The net zero goal provides convenient political cover for technocrats who have long sought to overturn subsidies that encourage domestic demand for oil.  

Thanks in part to the subsidies, Saudi oil sells for just $6 per barrel at home, despite fetching $80 elsewhere. That allows Saudi gasoline to sell for $2.30/gallon and diesel for $0.76/gallon. Prices for electricity (which comes from oil and natural gas) start under 5 U.S. cents/kilowatt-hour. That’s a third of the U.S. average cost and just 15% of Britain’s average costs. In peak months, more than a million barrels of oil are burned per day in the kingdom to generate power.  

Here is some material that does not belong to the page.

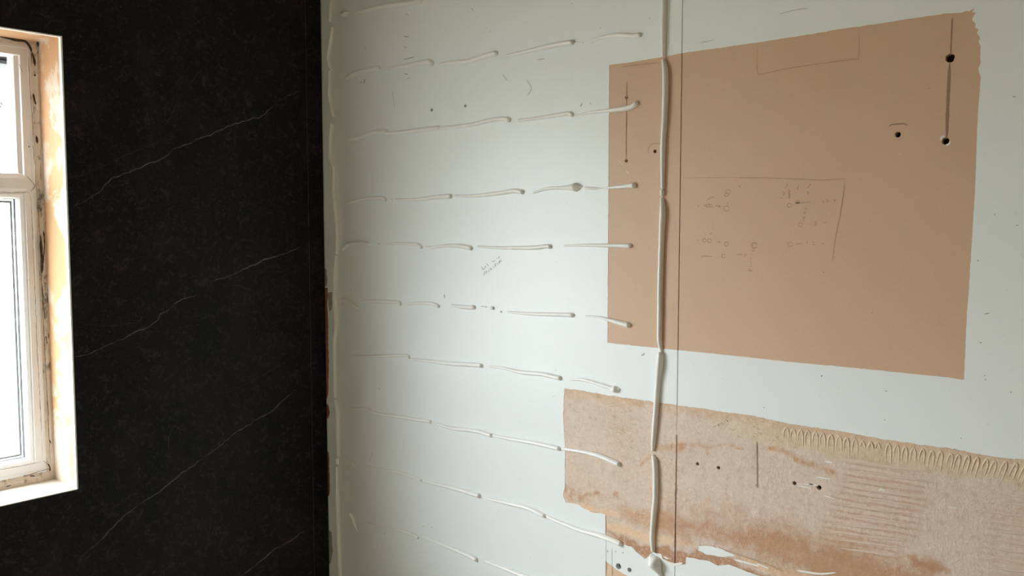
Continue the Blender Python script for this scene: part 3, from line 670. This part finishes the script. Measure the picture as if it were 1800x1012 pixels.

Raising fuel and electricity prices to world levels would be a big moneymaker in two ways. Saudi Aramco, the state-owned oil and natural gas company, could divert oil from the domestic economy toward exports, as higher prices discourage Saudi demand. And remaining sales at home would be more profitable. 

The desert kingdom has enormous solar energy resources, with copious amounts of vacant land just outside its cities. Such geography is perfect for utility-scale solar. As Saudi cities become powered increasingly by cheap solar, they will reduce emissions and rely less on oil and gas, which can be exported instead.  

As the power grid (the source of 40% of Saudi emissions) is decarbonized, a shift to electric vehicles can help clean up the transport sector (19% of Saudi emissions). EVs are a technology Saudi Arabia appears to embrace at home more than abroad, due to the reductions in global oil demand. Two electric vehicle companies, Lucid and Hyundai, have already pledged to build battery-powered cars in-kingdom.  

Industrial emissions, including from the oil sector, make up the remaining 40% of Saudi emissions. Here, too, the Saudis appear advantaged in two thus far uneconomic decarbonization options: carbon capture and storage (CCS) and hydrogen.  

The case for CCS is particularly strong in Saudi Arabia, although only one small capture plant is currently operating. The kingdom’s petrochemical plants, refineries, power and desalination plants are clustered in three main areas, each of which happen to be located atop excellent geological formations for subterranean storage. These characteristics reduce the cost of capturing and transporting CO2.  

Carbon capture also synergizes with the kingdom’s focus on hydrogen. Making hydrogen from natural gas involves splitting methane molecules into hydrogen and CO2 that can be stored using the same underground infrastructure.  

Most importantly, hydrogen and CCS support the kingdom’s main goal: to retain fossil fuels in the global energy mix. If the Saudis can demonstrate these methods are cost-effective, others may adopt them more readily. The kingdom could even sell carbon storage or offsets to governments with fewer such attributes.  

The credibility of the Saudi net zero commitment is still an open question, however. Saudi Arabia has made climate-friendly promises in the past. Few have been met. As of mid-2023, Saudi Arabia reported just 826 megawatts of wind and solar generating capacity, just over 1% of its latest goal of 58.7 gigawatts of renewables by 2030. 

Saudi Arabia’s low prioritization of renewables matches the leadership’s skepticism about the energy transition overall. Regular statements underscore the view that fossil fuels must remain a key part of the future energy mix and oppose a global transition away from the oil that underpins the Saudi economy.  

And, of course, decarbonizing Saudi Arabia would not include any reduction in oil exports, since combustion would occur outside the kingdom.

The Saudi path toward net zero at home looks simpler than the plan for many other countries. Whether the kingdom follows through remains to be seen.